Database Idea and Theory

A while ago I was working on a very large database with 375 million records.

I used mysqld_multi to set up a group of 1000 listeners and segmented the database into 1000 data stores.

Other people wrote various scripts that interacted with the stack.

I had the idea to create socketless listeners and responders.

Never got around to writing the code but I am thinking of a small C++ daemon listener that would receive the query and remain busy on the client side.

The daemon would send a request to a server daemon instance than disconnect. The server daemon would query the db then forward the result back to the client daemon.

On single client server this has no benefit but on a cluster the ability for any node in the cluster to answer the query would free up the IO on the cluster.

So the client query to localhost would trigger the instance that attaches an identifier then queries a dispatch server that then does a presort based on the query forwards the query to the correct node and the node answers the correct result back to the daemon on the client. Asynchronously.

I saw a need for this when doing several million queries per second on the large DB cluster. It was running out of available sockets to accept new queries. They solved their issue by presorting their query sets and queuing the individual nodes instead.

I never did find if there has been a middleware that does this sort of thing. And no the cluster software does not do this. I also discovered you can not do this sort of thing with Cisco or windows on the network as it will trigger STP prevention and create a tremendous ARP storm.

If you know of software that can do asynchronous network database queries please reply.

Maybe this can help: https://www.postgresql.org/docs/current/static/libpq-async.html

PostgreSQL outperforms MySQL on large clusters. Once you get used to PostgreSQL you never go back to MySQL unless you need specific features.

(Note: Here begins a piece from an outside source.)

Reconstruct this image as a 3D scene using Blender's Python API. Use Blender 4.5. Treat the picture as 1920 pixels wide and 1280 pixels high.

I am really not a big fan of postgres. I know it is popular and mariadb has a lot of the same issues I did not like about postgres. I use mariadb often with php7.0. The issue I found with postgres was from a few years ago I wrote a calendaring scheduling service salon management web app that had 9 stations feeding the db. The db queuing caused the calendar to double schedule. I pulled the postgres and used mysql and the problem was gone.

The shop was run on iMac G4 flat panels so it may have been just a Mac thing but never trusted postgres after that.

Unless there have been major improvements I think that there would still be an issue with the lock on write that Postgress had back then.